Set exercise :: Starting from the top of the material, restate each line exactly until the line that contains "from mathutils import Vector, noise as mnoise", which is also copied. Pictures are excluded.

----

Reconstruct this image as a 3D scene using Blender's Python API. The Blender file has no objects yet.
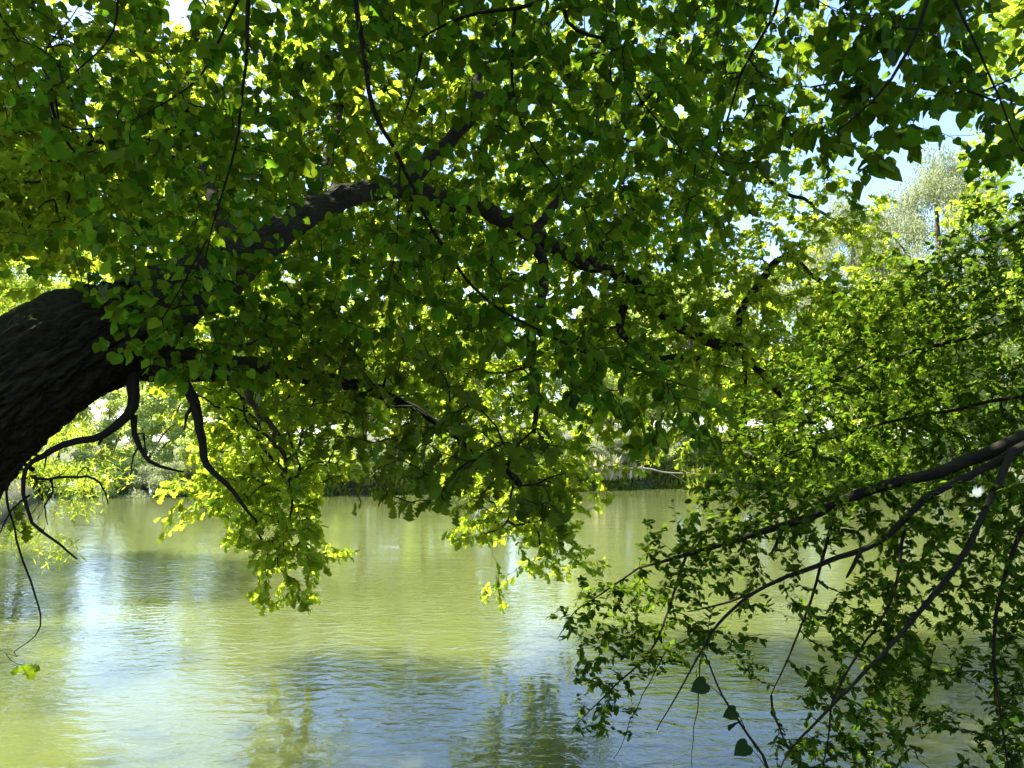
import bpy, math, random
import numpy as np
from mathutils import Vector, noise as mnoise

# ------------------------------------------------------------------ camera, sky, sun, exposure
SC = bpy.context.scene
COL = SC.collection
FPX, CX, CY, HORIZON = 770.0, 512.0, 384.0, 452.0
CAM = np.array([0.0, 0.0, 2.8])
PITCH = math.atan((HORIZON - CY) / FPX)
cam_d = bpy.data.cameras.new('camera')
cam_d.sensor_width = 36.0
cam_d.lens = FPX / 1024.0 * 36.0
cam_d.clip_start, cam_d.clip_end = 0.05, 6000.0
cam_o = bpy.data.objects.new('camera', cam_d)
COL.objects.link(cam_o)
cam_o.location = CAM
cam_o.rotation_euler = (math.radians(90) + PITCH, 0, 0)
SC.camera = cam_o

SUN_EL, SUN_LEFT = 56.0, 66.0          # elevation; degrees to the left of the view direction
SUN_STRENGTH, SKY_STRENGTH, EXPOSURE = 5.0, 0.09, 2.35
world = bpy.data.worlds.new('World')
SC.world = world
world.use_nodes = True
wt = world.node_tree
bg = wt.nodes['Background']
sky = wt.nodes.new('ShaderNodeTexSky')
sky.sky_type = 'NISHITA'
sky.sun_disc = False
sky.sun_elevation = math.radians(SUN_EL)
sky.sun_rotation = math.radians(-SUN_LEFT)
sky.air_density, sky.dust_density, sky.ozone_density = 1.0, 0.8, 2.6
tc = wt.nodes.new('ShaderNodeTexCoord')
mp = wt.nodes.new('ShaderNodeMapping')
mp.inputs['Scale'].default_value = (1.6, 1.6, 4.5)
mp.inputs['Location'].default_value = (0.35, 0.1, 0.2)
nz = wt.nodes.new('ShaderNodeTexNoise')
nz.inputs['Scale'].default_value = 1.3
nz.inputs['Detail'].default_value = 7.0
nz.inputs['Roughness'].default_value = 0.58
rp = wt.nodes.new('ShaderNodeValToRGB')
rp.color_ramp.elements[0].position, rp.color_ramp.elements[1].position = 0.55, 0.82
mixc = wt.nodes.new('ShaderNodeMixRGB')
mixc.inputs[2].default_value = (4.6, 5.0, 5.8, 1)
wt.links.new(tc.outputs['Generated'], mp.inputs['Vector'])
wt.links.new(mp.outputs['Vector'], nz.inputs['Vector'])
wt.links.new(nz.outputs['Fac'], rp.inputs['Fac'])
wt.links.new(rp.outputs['Color'], mixc.inputs[0])
wt.links.new(sky.outputs['Color'], mixc.inputs[1])
wt.links.new(mixc.outputs['Color'], bg.inputs['Color'])
bg.inputs['Strength'].default_value = SKY_STRENGTH

sun_d = bpy.data.lights.new('sun', 'SUN')
sun_d.energy, sun_d.angle, sun_d.color = SUN_STRENGTH, math.radians(0.5), (1.0, 0.93, 0.78)
sun_o = bpy.data.objects.new('sun', sun_d)
COL.objects.link(sun_o)
el, az = math.radians(SUN_EL), math.radians(SUN_LEFT)
SUN_DIR = Vector((-math.sin(az) * math.cos(el), math.cos(az) * math.cos(el), math.sin(el)))
sun_o.rotation_euler = SUN_DIR.to_track_quat('Z', 'Y').to_euler()
sun_o.location = (-20, 20, 40)

SC.view_settings.view_transform = 'Standard'
SC.view_settings.look = 'None'
SC.view_settings.exposure = EXPOSURE
SC.view_settings.gamma = 1.0
SC.view_settings.use_curve_mapping = False
SC.render.engine = 'CYCLES'
SC.cycles.max_bounces = 8
SC.cycles.diffuse_bounces = 4
SC.cycles.glossy_bounces = 3
SC.cycles.transmission_bounces = 5
SC.cycles.caustics_reflective = False
SC.cycles.caustics_refractive = False
SC.cycles.sample_clamp_indirect = 6.0

rng = np.random.default_rng(11)
UP = np.array([0.0, 0.0, 1.0])
FW = np.array([0.0, math.cos(PITCH), math.sin(PITCH)])
UPC = np.array([0.0, -math.sin(PITCH), math.cos(PITCH)])
RT = np.array([1.0, 0.0, 0.0])


def at(px, py, d):
    """the point of the place that lies d metres ahead of the camera, seen at this pixel of the photograph"""
    return CAM + d * (FW + (px - CX) / FPX * RT + (CY - py) / FPX * UPC)


def norm(a):
    return a / np.maximum(np.linalg.norm(a, axis=-1, keepdims=True), 1e-9)


# ------------------------------------------------------------------ objects
def tag(o, label=None, cat=None, group=None, kind=None):
    for k, v in (('label', label), ('category', cat), ('group', group), ('kind', kind)):
        if v:
            o[k] = v
    return o


def empty(name, loc, label, cat, group=None):
    o = bpy.data.objects.new(name, None)
    o.empty_display_size = 0.3
    o.location = loc
    COL.objects.link(o)
    return tag(o, label, cat, group)


def mesh_obj(name, V, F, mat, parent=None, uv=None, smooth=True, origin=None):
    """V: (n,3) world coordinates, F: list of arrays of faces (each (m,k) for a fixed k)"""
    me = bpy.data.meshes.new(name)
    V = np.asarray(V, dtype=np.float32)
    off = np.zeros(3)
    if parent is not None:
        p = parent
        while p is not None:
            off = off + np.array(p.location)
            p = p.parent
    me.vertices.add(len(V))
    me.vertices.foreach_set('co', (V - off.astype(np.float32)).ravel())
    if not isinstance(F, list):
        F = [F]
    F = [np.asarray(f, dtype=np.int32) for f in F if len(f)]
    loops = np.concatenate([f.ravel() for f in F])
    tot = np.concatenate([np.full(len(f), f.shape[1], dtype=np.int32) for f in F])
    start = np.concatenate([[0], np.cumsum(tot)[:-1]]).astype(np.int32)
    me.loops.add(len(loops))
    me.loops.foreach_set('vertex_index', loops)
    me.polygons.add(len(tot))
    me.polygons.foreach_set('loop_start', start)
    me.polygons.foreach_set('loop_total', tot)
    me.polygons.foreach_set('use_smooth', np.full(len(tot), smooth))
    if uv is not None:
        ul = me.uv_layers.new(name='UVMap')
        ul.data.foreach_set('uv', np.asarray(uv, dtype=np.float32)[loops].ravel())
    me.update(calc_edges=True)
    me.materials.append(mat)
    o = bpy.data.objects.new(name, me)
    COL.objects.link(o)
    if parent is not None:
        o.parent = parent
    return o


def merge(parts):
    """[(V,F,uv)] with quads only -> one"""
    vs, fs, us, n = [], [], [], 0
    for V, F, U in parts:
        vs.append(V)
        fs.append(F + n)
        us.append(U)
        n += len(V)
    return np.concatenate(vs), np.concatenate(fs), np.concatenate(us)


# ------------------------------------------------------------------ materials
def new_mat(name):
    m = bpy.data.materials.new(name)
    m.use_nodes = True
    nt = m.node_tree
    nt.nodes.clear()
    out = nt.nodes.new('ShaderNodeOutputMaterial')
    return m, nt, out


def leaf_mat(name, refl, trans, gloss=0.08, vary=0.35, hue=0.03, mixf=0.5, rough=0.4):
    m, nt, out = new_mat(name)
    N, L = nt.nodes, nt.links
    geo = N.new('ShaderNodeNewGeometry')

    def varied(col):
        h = N.new('ShaderNodeHueSaturation')
        h.inputs['Color'].default_value = (*col, 1)
        mh = N.new('ShaderNodeMapRange')
        mh.inputs['To Min'].default_value, mh.inputs['To Max'].default_value = 0.5 - hue, 0.5 + hue
        w = N.new('ShaderNodeTexWhiteNoise')
        w.noise_dimensions = '1D'
        L.new(geo.outputs['Random Per Island'], w.inputs['W'])
        L.new(w.outputs['Value'], mh.inputs['Value'])
        L.new(mh.outputs['Result'], h.inputs['Hue'])
        mv = N.new('ShaderNodeMapRange')
        mv.inputs['To Min'].default_value, mv.inputs['To Max'].default_value = 1 - vary, 1 + vary
        L.new(geo.outputs['Random Per Island'], mv.inputs['Value'])
        L.new(mv.outputs['Result'], h.inputs['Value'])
        return h
    d = N.new('ShaderNodeBsdfDiffuse')
    t = N.new('ShaderNodeBsdfTranslucent')
    L.new(varied(refl).outputs['Color'], d.inputs['Color'])
    L.new(varied(trans).outputs['Color'], t.inputs['Color'])
    mx = N.new('ShaderNodeAddShader')
    L.new(d.outputs['BSDF'], mx.inputs[0])
    L.new(t.outputs['BSDF'], mx.inputs[1])
    g = N.new('ShaderNodeBsdfGlossy')
    g.inputs['Roughness'].default_value = rough
    g.inputs['Color'].default_value = (0.9, 0.95, 0.9, 1)
    lw = N.new('ShaderNodeLayerWeight')
    lw.inputs['Blend'].default_value = 0.25
    mr = N.new('ShaderNodeMath')
    mr.operation = 'MULTIPLY'
    mr.inputs[1].default_value = gloss * 2
    L.new(lw.outputs['Fresnel'], mr.inputs[0])
    fm = N.new('ShaderNodeMixShader')
    L.new(mr.outputs['Value'], fm.inputs['Fac'])
    L.new(mx.outputs['Shader'], fm.inputs[1])
    L.new(g.outputs['BSDF'], fm.inputs[2])
    L.new(fm.outputs['Shader'], out.inputs['Surface'])
    return m


def bark_mat(name, c1, c2, scale_u=14.0, scale_v=3.0, bump=0.02, moss=0.0):
    m, nt, out = new_mat(name)
    N, L = nt.nodes, nt.links
    uv = N.new('ShaderNodeUVMap')
    mp = N.new('ShaderNodeMapping')
    mp.inputs['Scale'].default_value = (scale_u, scale_v, 1)
    L.new(uv.outputs['UV'], mp.inputs['Vector'])
    n1 = N.new('ShaderNodeTexNoise')
    n1.inputs['Scale'].default_value = 1.0
    n1.inputs['Detail'].default_value = 9
    n1.inputs['Roughness'].default_value = 0.65
    n1.inputs['Distortion'].default_value = 0.6
    v = N.new('ShaderNodeTexVoronoi')
    v.feature = 'DISTANCE_TO_EDGE'
    v.inputs['Scale'].default_value = 0.8
    L.new(mp.outputs['Vector'], n1.inputs['Vector'])
    mv = N.new('ShaderNodeMixRGB')
    mv.inputs[0].default_value = 0.35
    L.new(mp.outputs['Vector'], mv.inputs[1])
    L.new(n1.outputs['Color'], mv.inputs[2])
    L.new(mv.outputs['Color'], v.inputs['Vector'])
    r = N.new('ShaderNodeValToRGB')
    r.color_ramp.elements[0].position, r.color_ramp.elements[1].position = 0.3, 0.72
    r.color_ramp.elements[0].color = (*c1, 1)
    r.color_ramp.elements[1].color = (*c2, 1)
    L.new(n1.outputs['Fac'], r.inputs['Fac'])
    col = r.outputs['Color']
    if moss:
        g = N.new('ShaderNodeNewGeometry')
        s = N.new('ShaderNodeSeparateXYZ')
        L.new(g.outputs['Normal'], s.inputs['Vector'])
        tco = N.new('ShaderNodeTexCoord')
        n2 = N.new('ShaderNodeTexNoise')
        n2.inputs['Scale'].default_value = 5.0
        n2.inputs['Detail'].default_value = 6
        L.new(tco.outputs['Object'], n2.inputs['Vector'])
        ad = N.new('ShaderNodeMath')
        ad.operation = 'MULTIPLY_ADD'
        ad.inputs[1].default_value = 0.35
        L.new(s.outputs['Z'], ad.inputs[0])
        L.new(n2.outputs['Fac'], ad.inputs[2])
        mr = N.new('ShaderNodeMapRange')
        mr.inputs['From Min'].default_value, mr.inputs['From Max'].default_value = 0.6, 0.85
        mr.inputs['To Max'].default_value = moss
        L.new(ad.outputs['Value'], mr.inputs['Value'])
        mm = N.new('ShaderNodeMixRGB')
        mm.inputs[2].default_value = (0.028, 0.036, 0.008, 1)
        L.new(mr.outputs['Result'], mm.inputs[0])
        L.new(col, mm.inputs[1])
        col = mm.outputs['Color']
    p = N.new('ShaderNodeBsdfPrincipled')
    p.inputs['Roughness'].default_value = 0.9
    p.inputs['Specular IOR Level'].default_value = 0.2
    L.new(col, p.inputs['Base Color'])
    ad2 = N.new('ShaderNodeMath')
    ad2.operation = 'MULTIPLY_ADD'
    ad2.inputs[1].default_value = 0.8
    L.new(v.outputs['Distance'], ad2.inputs[0])
    L.new(n1.outputs['Fac'], ad2.inputs[2])
    b = N.new('ShaderNodeBump')
    b.inputs['Distance'].default_value = bump
    b.inputs['Strength'].default_value = 1.0
    L.new(ad2.outputs['Value'], b.inputs['Height'])
    L.new(b.outputs['Normal'], p.inputs['Normal'])
    L.new(p.outputs['BSDF'], out.inputs['Surface'])
    return m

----

Final result ::
Reconstruct this image as a 3D scene using Blender's Python API. The Blender file has no objects yet.
import bpy, math, random
import numpy as np
from mathutils import Vector, noise as mnoise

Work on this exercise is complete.